[SET TASK]
Pictures stay out of the copy; set down each line of the listing below exactly.
-- Start of INFORMATION PROVIDED --
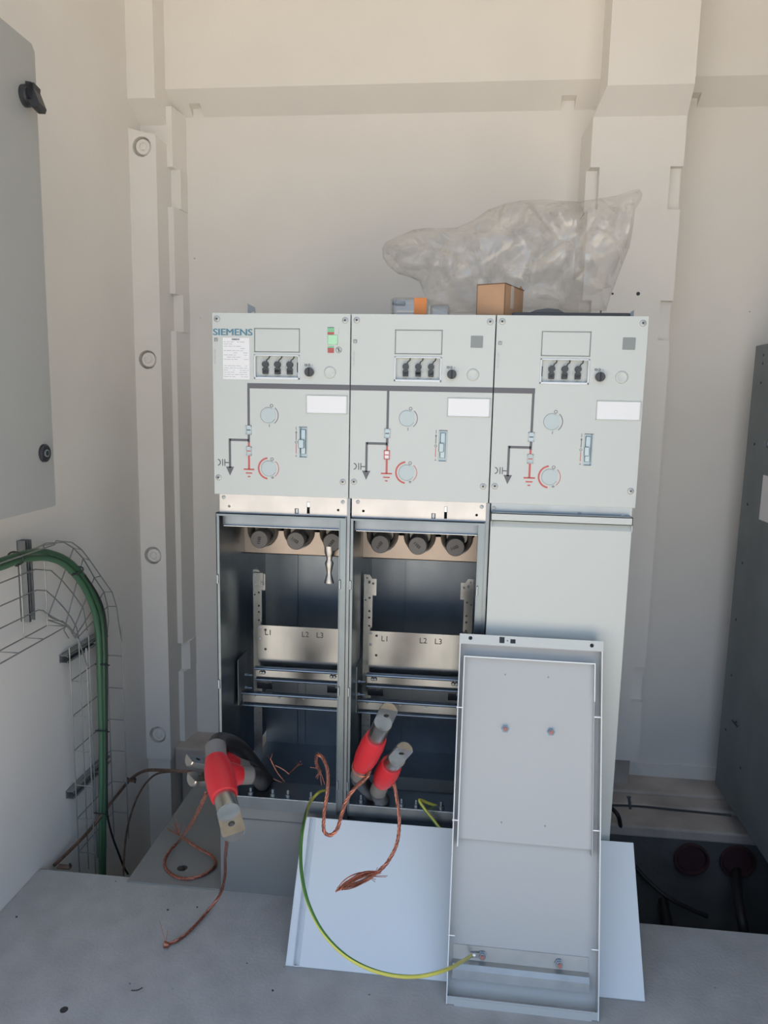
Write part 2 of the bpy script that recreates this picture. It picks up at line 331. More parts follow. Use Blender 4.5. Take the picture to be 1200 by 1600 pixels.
for x, y, r in ((957, 459, .0035), (997, 459, .0055)):
    p = atY(x, y, 0.69); MB().cyl((p.x, 0.6895, p.z), (p.x, 0.70, p.z), r, 12).build('screw_hole', M['debris'], pil)
# skirt of sprayed plaster at the foot of the right bay
f = MB(); f.prism([(1.19, -.003), (1.99, -.003), (1.99, -.0505), (1.225, -.0505)], YB - .006, YB + .004); struct(f.build('baseboard_back', M['wall']))
wher = ['topmost, near the lintel', 'second from the top', 'third from the top', 'lowest, beside the switchgear foot']
for (x, y), wd in zip(PLUG, wher):
    p = atY(x, y, 0.69); p.x = -0.4485; t = thing('wall_plug', 'round white plug in the corner column, ' + wd, 'plug', (p.x, 0.712, p.z), 'round plugs in the corner column')
    MB().lathe((0, 0, 0), (0, -1, 0), [(0, .0235), (.018, .0235), (.022, .021), (.022, .014), (.019, .012)], 28).build('washer', M['wall'], t, True)
    MB().lathe((0, -.015, 0), (0, -1, 0), [(0, .011), (.008, .011), (.0095, .008)], 6).build('bolt_head', M['wall'], t)

# ------------------------------------------------------------------ switchgear units
Z0, ZF, ZT = 0.265, 0.9995, 1.40
def disc(mb, cx, cz, r, y0, y1, seg=28): mb.lathe((cx, y1, cz), (cx, y1 - 1, cz), [(0, r), (y1 - y0, r)], seg)
def screw(name, x, y, z, r, parent):
    o = MB().lathe((x, y, z), (x, y - 1, z), [(0, r), (.0008, r), (.0012, r * .9), (.0014, r * .66), (.003, r * .6), (.0032, r * .45), (.0020, r * .32), (.0019, .0001)], 16).build(name, M['scr'], parent, True)
    if name == 'panel_screw':
        MB().lathe((x, y - .0018, z), (x, -9, z), [(0, r * .30), (.0004, r * .30)], 10).build('screw_socket', M['black'], o); MB().arc(x, z, r, r * 1.12, 0, 360, -.0003, 0, 20).build('dark_ring', M['sockline'], o)  # dark centre disc and flat dark ring round the screw head
    return o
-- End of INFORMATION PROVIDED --
[OUTPUT]
Write part 2 of the bpy script that recreates this picture. It picks up at line 331. More parts follow. Use Blender 4.5. Take the picture to be 1200 by 1600 pixels.
for x, y, r in ((957, 459, .0035), (997, 459, .0055)):
    p = atY(x, y, 0.69); MB().cyl((p.x, 0.6895, p.z), (p.x, 0.70, p.z), r, 12).build('screw_hole', M['debris'], pil)
# skirt of sprayed plaster at the foot of the right bay
f = MB(); f.prism([(1.19, -.003), (1.99, -.003), (1.99, -.0505), (1.225, -.0505)], YB - .006, YB + .004); struct(f.build('baseboard_back', M['wall']))
wher = ['topmost, near the lintel', 'second from the top', 'third from the top', 'lowest, beside the switchgear foot']
for (x, y), wd in zip(PLUG, wher):
    p = atY(x, y, 0.69); p.x = -0.4485; t = thing('wall_plug', 'round white plug in the corner column, ' + wd, 'plug', (p.x, 0.712, p.z), 'round plugs in the corner column')
    MB().lathe((0, 0, 0), (0, -1, 0), [(0, .0235), (.018, .0235), (.022, .021), (.022, .014), (.019, .012)], 28).build('washer', M['wall'], t, True)
    MB().lathe((0, -.015, 0), (0, -1, 0), [(0, .011), (.008, .011), (.0095, .008)], 6).build('bolt_head', M['wall'], t)

# ------------------------------------------------------------------ switchgear units
Z0, ZF, ZT = 0.265, 0.9995, 1.40
def disc(mb, cx, cz, r, y0, y1, seg=28): mb.lathe((cx, y1, cz), (cx, y1 - 1, cz), [(0, r), (y1 - y0, r)], seg)
def screw(name, x, y, z, r, parent):
    o = MB().lathe((x, y, z), (x, y - 1, z), [(0, r), (.0008, r), (.0012, r * .9), (.0014, r * .66), (.003, r * .6), (.0032, r * .45), (.0020, r * .32), (.0019, .0001)], 16).build(name, M['scr'], parent, True)
    if name == 'panel_screw':
        MB().lathe((x, y - .0018, z), (x, -9, z), [(0, r * .30), (.0004, r * .30)], 10).build('screw_socket', M['black'], o); MB().arc(x, z, r, r * 1.12, 0, 360, -.0003, 0, 20).build('dark_ring', M['sockline'], o)  # dark centre disc and flat dark ring round the screw head
    return o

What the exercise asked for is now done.